Is there life after a slump for Adelaide-based manufacturer Hills Industries?
Judging by yesterday’s full year result and the market reaction, the answer would have to be yes.
The company’s shares had dipped in June and July, falling from a high of $2.40 on June 16 to a low of $2.04 on July 7.
They subsequently struggled higher, but yesterday jumped 11%, or 24c, to $2.43.
The company’s earnings took a hit in 2009 after going nowhere for three years, but yesterday the group surprised with a sharp rise in profit and a higher dividend.
Although its previous guidance was for a lift in earnings, profit was at the upper end of the forecast range, the company revealed in yesterday’s earnings report for the 2010 financial year.
Hills said net profit before unusual items was 43.3% higher than the $28 million earned in 2009, at $40.188 million, helped by a turnaround in the company’s home hardware and eco products division.
That restores earnings to the $40 million range, but leaves it short of the $48 million earned in 2008.
The higher profit was earned on a 3% fall in sales to $1.15 billion from $1.19 billion in 2009.
The company said it would pay a final dividend of 5.5c a share, fully franked, up from 2c in the fiscal 2009.
That made a full year payout of 12.5c a share, up from the 10c in 2009, but a long way short of the 27.5c a share paid in 2008.
Since then the company has changed its payout policy from one of almost 100% of earnings, to a more conservative proportion of a range of 50% to 100%.
The 2010 payout will be 75% of earnings.
The driver was the sharp improvement in the home hardware and eco divisions which saw earnings before interest tax of $10.23 million, up from the loss of $3.1 million in 2009.
That helped offset a lower contribution from Hills’ biggest division, building and industrial products, which saw sales dip 4.8%, and EBIT drop 17.3% to $31.8 million in the 2010 year.
Hills chairman Jennifer Hill-Ling said the company forecasts a lift in profits in the current financial year.

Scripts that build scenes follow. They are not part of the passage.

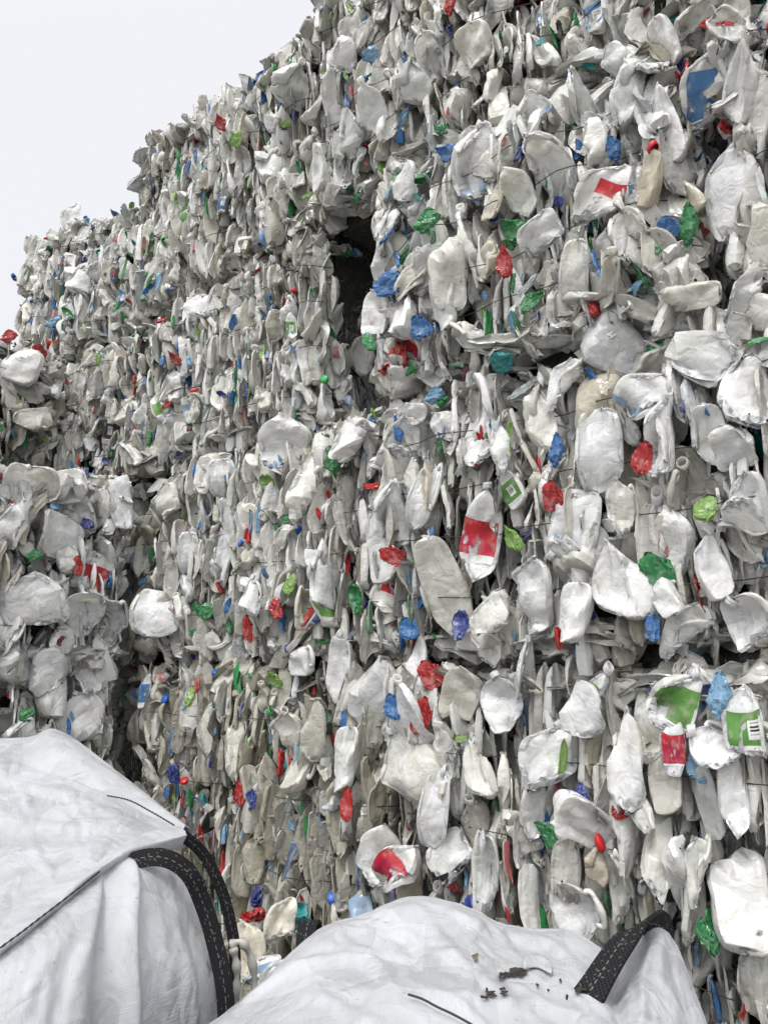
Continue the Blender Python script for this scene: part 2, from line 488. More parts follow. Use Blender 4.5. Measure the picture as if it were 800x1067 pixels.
class Bale:
    def __init__(s, org, sdir, L, H, D, label, parts=90, dirt=0.0, sliver=.6, size=1.0, recess=0.0,
                 sides=(), fill=1.0, core=.20, sq=.10, visible=None, slope=0.0):
        s.o = np.array(org, float); s.s = np.array(sdir, float); s.z = UP
        s.n = np.cross(s.s, s.z)      # outward
        s.L, s.H, s.D = L, H, D
        s.label, s.parts, s.dirt, s.sliver, s.size = label, parts, dirt, sliver, size
        s.sides, s.fill, s.core, s.sq = sides, fill, core, sq
        s.visible = visible or (0, L)
        s.heroes = []
        s.slope = slope
        s.ph = rng.uniform(0, 6.28, 8)

    def bulge(s, a, z):
        p = s.ph
        d = .030 * np.sin(5.3 * a + p[0]) * np.sin(4.1 * z + p[1]) + .022 * np.sin(11 * a + 7 * z + p[2]) + .015 * np.sin(19 * a - 13 * z + p[3])
        e = np.minimum(z, s.H - z)
        d = d + .035 * (1 - np.abs(2 * z / s.H - 1) ** 3) - .14 * np.exp(-(np.maximum(e, 0) / .055) ** 1.5)
        e2 = np.minimum(a, s.L - a)
        return d - .09 * np.exp(-(np.maximum(e2, 0) / .04) ** 1.5)

    def tint(s, n=1):
        c = PAL[rng.choice(len(PAL), n, p=PALP)] * rng.uniform(.86, 1.05, (n, 1))
        m = np.clip(s.dirt * rng.uniform(0.2, 1.6, (n, 1)), 0, 1)
        return np.minimum(c * (1 - m) + c * np.array([.58, .555, .485]) * m, .82)

    def pt(s, a, z, d):
        return s.o + s.s * a + s.z * (z * (1 + s.slope * (s.L - a))) + s.n * d

    def rot_pack(s, a, z, side='front', flat=None):
        """orientation of one squashed jug inside the pack"""
        g = rng.normal
        e = min(z, s.H - z)
        if side == 'front':
            if e < s.sq and rng.random() < .75:
                thin = s.z + s.s * g(0, .35) + s.n * g(0, .3); lg = s.s + s.n * g(0, .7)
            elif flat is False or (flat is None and rng.random() < s.sliver):
                p = s.ph
                lean = .38 * math.sin(4.3 * a + p[4]) + .3 * math.sin(6.1 * z + 3 * a + p[5])
                yaw = .5 * math.sin(5.2 * a - 3.3 * z + p[6]) + .25 * math.sin(13 * a + p[7])
                thin = s.s + s.n * (yaw + g(0, .14)) + s.z * g(0, .1); lg = s.z + s.s * (lean + g(0, .12)) + s.n * g(0, .18)
            else:
                thin = -s.n + s.s * g(0, .55) + s.z * g(0, .45); lg = s.z + s.s * g(0, .6)
        elif side == 'top':
            thin = s.s + s.z * g(0, .6) + s.n * g(0, .5); lg = s.n * g(0, .6) + s.z * g(0, .6) + s.s * g(0, .3)
        else:
            thin = s.s + s.n * g(0, .5) + s.z * g(0, .5); lg = s.z + s.n * g(0, .5)
        return frame(thin, lg)

    def filler(s):
        vs, fs, ts = [], [], []
        base = 0

        def put(P, Fq, Rm, sc, c, col):
            nonlocal base
            vs.append((P * sc) @ Rm.T + c); fs.append(Fq + base); ts.append(np.broadcast_to(col, (len(P), 3)))
            base += len(P)

        def one(a, z, side, depth_j, flat=None):
            k = rng.integers(NB) if flat is not False else rng.integers(20)
            sc = rng.uniform(.72, 1.15) * s.size * np.array([.78, rng.uniform(.9, 1.5), 1.22])
            if flat is False: sc = sc * np.array([.85, .52, rng.uniform(.85, 1.25)])
            Rm = s.rot_pack(a, z, side, flat)
            colr = s.tint()[0]
            if rng.random() < .17 + .18 * max(0, math.sin(7 * a + s.ph[1]) * math.sin(6 * z + s.ph[3])):
                colr = np.array(SCRAP[SK[rng.choice(len(SK), p=SCRAPP)]]); sc = sc * np.array([rng.uniform(.15, .45), .5, rng.uniform(.2, .6)]); q_ = rng.uniform(0, .45) * (rng.random() < .5); colr = colr * (1 - q_) + .65 * q_
            hv = HALF[k] * sc
            if side == 'front':
                ez = min(np.abs(s.z @ Rm) @ hv * .8, s.H * .45); jz = rng.uniform(-.035, .015); z = min(max(z, ez + jz), s.H - ez - jz)
                ea = min(np.abs(s.s @ Rm) @ hv * .8, .2); a = min(max(a, ea - .02), s.L - ea + .02)
                ext = np.abs(s.n @ Rm) @ hv * .85
                c = s.pt(a, z, s.bulge(a, z) + depth_j - ext)
            elif side == 'top':
                ext = np.abs(s.z @ Rm) @ hv * .85
                c = s.pt(a, s.H + rng.uniform(-.05, .035) + .03 * math.sin(7 * a + s.ph[5]) - ext, z)
            else:
                ext = np.abs(s.s @ Rm) @ hv * .85
                sg = -1 if side == 'left' else 1
                aa = (0 if side == 'left' else s.L) + sg * (rng.uniform(-.05, .02) - ext)
                c = s.pt(aa, z, a)
            put(JLOW[k], F_LOW, Rm, sc, c, colr)
        v0, v1 = s.visible
        # stacks of jugs squashed side by side, seen on edge, with dark slots between
        n = int(52 * (v1 - v0) * s.H / s.size ** 1.5 * s.fill * (.35 + s.sliver))
        A = v0 + ((np.arange(n) + .5) * 0.61803 % 1) * (v1 - v0); Z = (np.arange(n) + .5) / n * s.H
        for i in range(n):
            m_ = rng.integers(4, 9); step = rng.uniform(.021, .036) * s.size; dj = rng.uniform(-.085, .035)
            for q in range(m_):
                a = A[i] + (q - m_ / 2) * step + rng.normal(0, .004); z = Z[i] + rng.normal(0, .028)
                if v0 - .02 < a < v1 + .02:
                    one(min(max(a, .01), s.L - .01), min(max(z, .02), s.H - .02), 'front', dj + rng.uniform(-.03, .018), False)
        n = int(95 * (v1 - v0) * s.H / s.size ** 1.5 * s.fill)
        A = v0 + ((np.arange(n) + .3) * 0.61803 % 1) * (v1 - v0); Z = (np.arange(n) + .5) / n * s.H
        for i in range(n):
            one(min(max(A[i] + rng.normal(0, .02), .02), s.L - .02), min(max(Z[i] + rng.normal(0, .02), .015), s.H - .015), 'front', rng.uniform(-.16, -.02), rng.random() > s.sliver * .6 or None)
        for zc in (.065, s.H - .065):                     # squashed layers along the upper and lower edges
            for i in range(int(44 * (v1 - v0) * s.fill)):
                one(rng.uniform(v0, v1), zc + rng.uniform(-.015, .03), 'front', rng.uniform(-.06, .03))
        for side in s.sides:
            if side == 'top':
                for i in range(int(210 * s.L * .6)):
                    one(rng.uniform(0.02, s.L - .02), -rng.uniform(0.0, .55), 'top', 0)
            else:
                for i in range(int((300 if s.o[0] > -2.5 and s.o[0] + s.L > -2.2 or side == 'left' or s.n[0] > .5 else 22) * (1.1 if s.o[0] > -2.1 and side == 'right' else .6) * s.H)):
                    one(-rng.uniform(0.02, 1.08 if s.o[0] > -2.1 and side == 'right' else .6), rng.uniform(.03, s.H - .03), side, 0)
        # pressed heart of the bale, coloured near-black as painted shade for gaps and seams
        x0 = .09 if 'left' in s.sides else .03; x1 = s.L - (.09 if 'right' in s.sides else .03)
        zt = s.H - (.10 if 'top' in s.sides else -.03)
        cs = [s.pt(a, z, d) for z in (.0, zt) for d in (-s.core, -s.D) for a in (x0, x1)]
        q = np.array([[0, 1, 3, 2], [4, 6, 7, 5], [0, 4, 5, 1], [2, 3, 7, 6], [0, 2, 6, 4], [1, 5, 7, 3]])
        vs.append(np.array(cs)); fs.append(q + base); ts.append(np.broadcast_to(np.array([.05, .048, .043]), (8, 3)))
        return np.concatenate(vs), np.concatenate(fs), np.concatenate(ts)

    def add_part(s, name, me, Rm, sc, c, col, label=None):
        o = add_obj(name, me, s.root, label=label)
        M = Matrix(np.block([[Rm * sc[None, :], (c - s.o)[:, None]], [np.zeros((1, 3)), np.ones((1, 1))]]).tolist())
        o.matrix_basis = M
        o.color = (*[float(q) for q in col], 1)
        return o

    def bottle(s, k, Rm, sc, c, col, label_col=None, cap=None, label=None, big=False):
        if label is None and label_col: label = f"crushed white bottle with a {label_col} label"
        o = s.add_part('crushed_bottle', JUG_ME[k], Rm, sc, c, col, label)
        if label_col:
            add_obj('label', label_mesh(k, label_col, big), o)
        if not label_col and rng.random() < .16: add_obj('handle', handle_mesh(k), o).color = o.color
        if cap or rng.random() < .25:
            cp = add_obj('cap', cap_mesh(cap), o) if cap else add_obj('neck', NECK_ME, o)
            cp.color = o.color
            P = JUGS[k]; top = P[(V - 1) * U:].mean(0); low = P[(V - 4) * U:(V - 3) * U].mean(0)
            ax = top - low; ax /= np.linalg.norm(ax)
            Rc = frame(np.array([.1, 1, .05]), ax)
            cp.matrix_basis = Matrix(np.block([[Rc / sc[:, None], (top)[:, None]], [np.zeros((1, 3)), np.ones((1, 1))]]).tolist())
        return o

    def build(s):
        s.root = empty('bottle_bale', s.o.tolist(), s.label, 'bale', 'bales of crushed plastic bottles')
        v, f, t = s.filler()
        me = mesh_np('packed_bottles', v - s.o, f, M_PACK, tint=t)
        me.set_sharp_from_angle(angle=R(38)); add_obj('packed_bottles', me, s.root, kind='stuff')
        cnt = 0
        taken = []
        for (a, z, w, h, rot, col, lab, cap, txt, k, tocam, lift) in s.heroes:
            nn = s.n * .45 + tocam * .55; nn /= np.linalg.norm(nn)
            tl = .12 if lab in LAB else .3
            thin = -(nn + s.s * rng.normal(0, tl) + s.z * rng.normal(0, tl))
            horiz = np.cross(UP, nn); horiz /= np.linalg.norm(horiz); vert = np.cross(nn, horiz)
            lg = vert * math.cos(rot) - horiz * math.sin(rot)
            Rm = frame(thin, lg)
            sc = np.array([w / (2 * HALF[k][0]), min(1.5, .5 * (w / (2 * HALF[k][0]) + h / (2 * HALF[k][2])) * 1.15), h / (2 * HALF[k][2])])
            ext = np.abs(s.n @ Rm) @ (HALF[k] * sc) * .6
            c = s.pt(a, z, max(s.bulge(a, z), -.03) + .04 + lift * .8 - ext * .7)
            taken.append((a, z, max(w, h) * .42))
            if lab in SCRAP and not (lab in LAB and (txt or max(w, h) > .135)):
                o = s.add_part('plastic_scrap', FILM_ME[k % 12 ], Rm, sc * np.array([2 * HALF[k][0] / (2 * HALF[NB - 12 + k % 12][0]), .55, HALF[k][2] / HALF[NB - 12 + k % 12][2]]), c, SCRAP[lab], txt or f"crumpled {lab} plastic scrap")
            else:
                s.bottle(k, Rm, sc, c, col, lab, cap, txt, big='band' if txt and ('base' in txt or 'rim' in txt or 'patch' in txt) or lab in ('lightblue', 'black') else bool(txt and 'printed' in txt))
            cnt += 1
        v0, v1 = s.visible
        n = s.parts - cnt
        tries = 0; i = 0
        while i < n and tries < 4000:
            tries += 1
            a = rng.uniform(v0 + .03, v1 - .03); z = rng.uniform(.09, s.H - .08)
            if any((a - q[0]) ** 2 + (z - q[1]) ** 2 < q[2] ** 2 for q in taken) and tries < 3000: continue
            i += 1
            if rng.random() < .30:
                cn = SK[rng.choice(len(SK), p=SCRAPP)]
                k = rng.integers(12)
                Rm = s.rot_pack(a, z) if rng.random() < .4 else frame(-s.n + s.s * rng.normal(0, .6) + s.z * rng.normal(0, .5), s.z + s.s * rng.normal(0, .9))
                sc = rng.uniform(.18, .42) * s.size * np.array([rng.uniform(.4, 1), .7, rng.uniform(.9, 2.0)])
                ext = np.abs(s.n @ Rm) @ (HALF[k] * sc) * .8
                s.add_part('plastic_scrap', FILM_ME[k], Rm, sc, s.pt(a, z, s.bulge(a, z) + rng.uniform(-.02, .03) - ext * .7),
                           np.array(SCRAP[cn]) * rng.uniform(.7, 1.25), f"{cn} plastic scrap")
                continue
            k = rng.integers(NB)
            g = rng.normal
            if rng.random() < s.sliver * .75:
                thin = s.s + s.n * g(0, .6) + s.z * g(0, .25); lg = s.z + s.s * g(0, .3) + s.n * g(0, .3)
                if thin @ s.n > 0: thin = -thin
            else:
                thin = -s.n + s.s * g(0, .5) + s.z * g(0, .4); lg = s.z + s.s * g(0, .6)
            Rm = frame(thin, lg)
            sc = rng.uniform(.62, 1.08) * s.size * np.array([rng.uniform(.55, 1.0), rng.uniform(.9, 1.5), rng.uniform(.95, 1.3)])
            ext = np.abs(s.n @ Rm) @ (HALF[k] * sc) * .8
            lab = None; cap = None
            r = rng.random()
            if r < .10: lab = ['blue', 'red', 'green', 'white', 'lightblue', 'black'][rng.choice(6, p=[.26, .18, .26, .12, .12, .06])]
            elif r < .20: cap = ['red', 'blue', 'green'][rng.integers(3)]
            s.bottle(k, Rm, sc, s.pt(a, z, s.bulge(a, z) + rng.uniform(-.02, .04) - ext * .9), s.tint()[0], lab, cap)
        # baling wires sunk into the face
        for zf in (.2, .4, .6, .8):
            zz = s.H * zf + rng.uniform(-.03, .03)
            pts = [s.pt(a, zz + .006 * math.sin(a * 9), s.bulge(a, zz) - .022 + .008 * math.sin(a * 23)) for a in np.linspace(v0, v1, 26)]
            add_obj('baling_wire', tube_mesh('baling_wire', np.array(pts) - s.o, .0018, M_WIRE, 6), s.root)


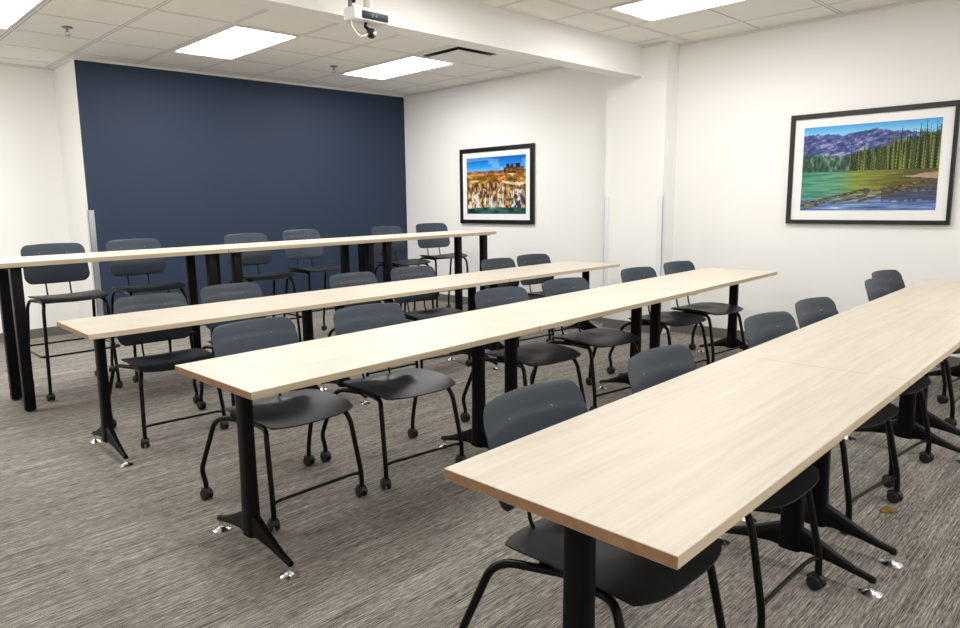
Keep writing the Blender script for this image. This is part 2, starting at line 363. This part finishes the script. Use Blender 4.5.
def falls(U, V):
    img = ramp_np(V, [(.74, (120, 190, 235)), (.85, (40, 140, 225)), (1, (12, 92, 185))])
    cl = (fbm(U*4, V*9, 4, 2) > .58); img = mixc(img, cl*.35, (190, 220, 240))
    rim = .755+.012*fbm(U*20, U*0, 3, 1)
    rock = ramp_np(fbm(U*12, V*24, 5, 6), [(.25, (60, 34, 16)), (.42, (132, 82, 34)), (.55, (190, 130, 58)), (.68, (222, 180, 108)), (.82, (240, 222, 180))])
    img = mixc(img, (V < rim)*1., rock)
    plateau = (V < rim) & (V > .70); img = mixc(img, plateau*.7, ramp_np(fbm(U*30, V*40, 3, 3), [(.3, (90, 50, 52)), (.7, (170, 120, 100))]))
    grass = (V < .68) & (V > .56) & (fbm(U*14, V*20, 3, 15) > .48); img = mixc(img, grass*.75, (120, 92, 22))
    butte = (V > .70) & (V < .80+.02*fbm(U*40, U*0, 2, 9)) & (U > .64+.1*(.80-V)) & (U < .97); img = mixc(img, butte*1., ramp_np(fbm(U*30, V*40, 3, 17), [(.3, (52, 34, 22)), (.7, (150, 100, 52))]))
    cap = (V > .79) & (V < .87) & (U > .69) & (U < .91) & (fbm(U*36, V*20, 3, 19) < .66); img = mixc(img, cap*1., (30, 24, 26))
    st = fbm(U*40, V*16, 5, 22)
    fallm = (V < .50+.08*fbm(U*8, U*0, 2, 4)) & (V > .10)
    cliff = ramp_np(st, [(.25, (24, 20, 26)), (.45, (120, 88, 52)), (.6, (200, 160, 100)), (.78, (240, 225, 195))]); img = mixc(img, fallm*.85, cliff)
    for (a, b, hi) in ((.03, .22, .36), (.40, .46, .3), (.30, .34, .42), (.56, .64, .44), (.74, .97, .40)):
        m = (U > a) & (U < b) & (V < hi+.04*fbm(U*30, U*0, 2, 5)) & (V > .06) & (fbm(U*60, V*16, 4, 61) > .47); img = mixc(img, m*.85, (222, 226, 232))
    shade = (U > .74) & (V < .36) & (st < .5); img = mixc(img, shade*.85, (36, 38, 58))
    pool = V < .10+.04*fbm(U*9, V*5, 3, 8)-.06*abs(U-.45); img = mixc(img, pool*1., ramp_np(fbm(U*12, V*30, 3, 26), [(.3, (12, 42, 40)), (.7, (52, 108, 96))]))
    mist = np.exp(-((U-.46)/.09)**2-((V-.15)/.07)**2); img = mixc(img, mist*.8, (215, 225, 222))
    led = (abs(V-.545+.03*np.sin(U*9)) < .022) & (U > .62); img = mixc(img, led*.7, (245, 235, 210))
    return img
def print_mat(name):
    m, nt, b = new_mat(name); a = N(nt, 'ShaderNodeVertexColor', layer_name='Col'); nt.links.new(a.outputs['Color'], b.inputs['Base Color'])
    b.inputs['Roughness'].default_value = .35; b.inputs['Specular IOR Level'].default_value = .3
    return m
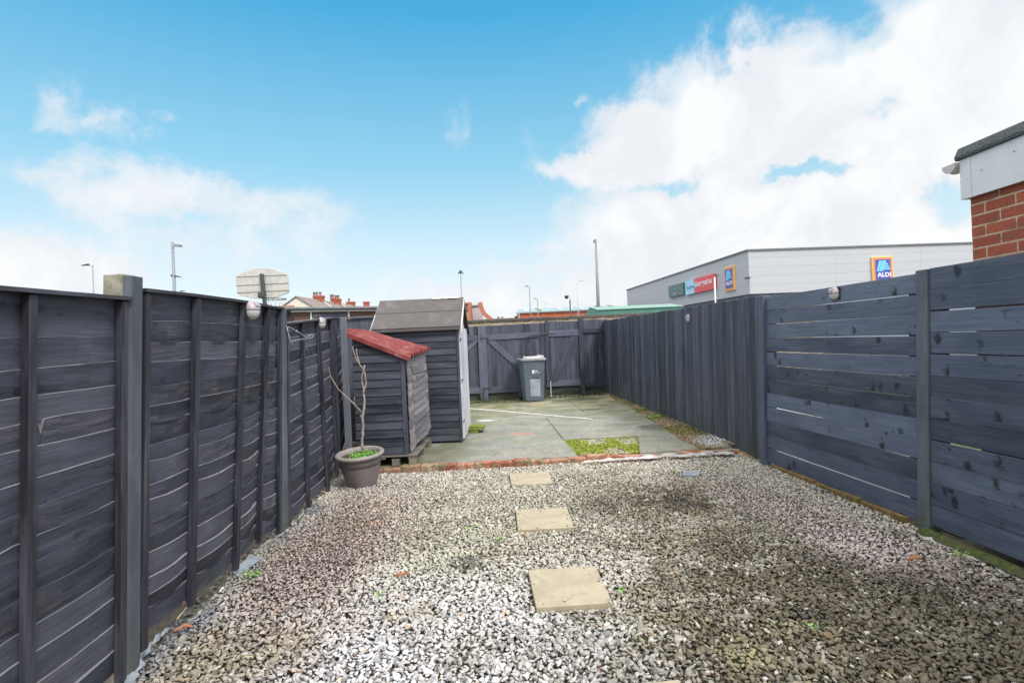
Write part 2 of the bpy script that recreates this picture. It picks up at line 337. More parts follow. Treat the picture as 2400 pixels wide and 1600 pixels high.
noisy('sign_green', (.075, .15, .15), (.095, .175, .175), 2, .4, bs=0)
noisy('sign_green_text', (.10, .24, .22), (.12, .26, .24), 2, .4, bs=0)
noisy('sign_red', (.72, .055, .085), (.76, .065, .095), 2, .35, bs=0)
noisy('sign_red_text', (.50, .07, .10), (.52, .08, .11), 2, .35, bs=0)
noisy('sign_sky', (.34, .66, .84), (.36, .68, .86), 2, .35, bs=0)
noisy('sign_blue', (.06, .085, .36), (.07, .10, .40), 2, .35, bs=0)
noisy('sign_orange', (.86, .24, .08), (.88, .27, .10), 2, .35, bs=0)
noisy('sign_yellow', (.82, .56, .16), (.84, .60, .2), 2, .35, bs=0)
noisy('sign_cyan', (.16, .58, .90), (.20, .62, .92), 2, .35, bs=0)
noisy('sign_navy', (.12, .16, .42), (.14, .18, .44), 2, .35, bs=0)
noisy('rust', (.30, .11, .05), (.42, .20, .11), 30, .9)
noisy('straw', (.42, .36, .22), (.60, .52, .36), 20, .9, bs=0)
m, t, b = mat('leaf', .6, .3); rv = attr(t)
t.put(b.inputs['Base Color'], t.ramp(rv, [(0, (.06, .17, .02)), (.5, (.16, .38, .05)), (1, (.30, .52, .12))]))
b.inputs['Subsurface Weight'].default_value = .15
m, t, b = mat('moss_blade', .9, .1); rv = attr(t)
t.put(b.inputs['Base Color'], t.ramp(rv, [(0, (.09, .12, .02)), (.5, (.19, .23, .035)), (1, (.28, .30, .08))]))
m, t, b = mat('leaf_grey', .7, .3); rv = attr(t)
t.put(b.inputs['Base Color'], t.ramp(rv, [(0, (.09, .13, .07)), (.5, (.17, .22, .13)), (1, (.28, .33, .22))]))
m, t, b = mat('stone', .72, .4)
ca = t.new('ShaderNodeAttribute', attribute_name='tint').outputs['Color']; p = geo(t)
sn = t.noise(p, 90, 4, .7)
t.put(b.inputs['Base Color'], t.mix(t.map(sn, .3, .7, .0, .4), ca, t.scale(ca, (.55, .54, .52))))
bump(t, b, sn, .25, .003)
m, t, b = mat('edging_brick', .9, .3); p = obj_c(t); rv = attr(t)
c = t.ramp(rv, [(0, (.18, .055, .035)), (.35, (.29, .095, .058)), (.7, (.38, .135, .08)), (1, (.28, .17, .11))])
c = t.mix(t.map(t.noise(p, 9, 6, .7), .46, .62, 0, .75), c, (.36, .30, .22))
c = t.mix(t.map(t.noise(p, 5, 5, .7), .54, .66, 0, .8), c, (.10, .11, .045))
xs = t.new('ShaderNodeSeparateXYZ'); t.put(xs.inputs[0], geo(t))
c = t.mix(t.map(xs.outputs[0], -.9, -1.7, 0, .6), c, (.14, .11, .07))
t.put(b.inputs['Base Color'], c); bump(t, b, t.noise(p, 35, 5), .6, .008)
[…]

"We remain focused on retaining the business improvements implemented in FY09 and FY10 and have a number of growth initiatives in place to deliver a modest improvement in profits for FY11," Ms Hill-Ling said.
Ms Hill-Ling said external factors such as the state of global financial markets, the issue of sovereign debt in Europe, the weak US economy and muted activity in the commercial building sector domestically could have an effect in the forthcoming year.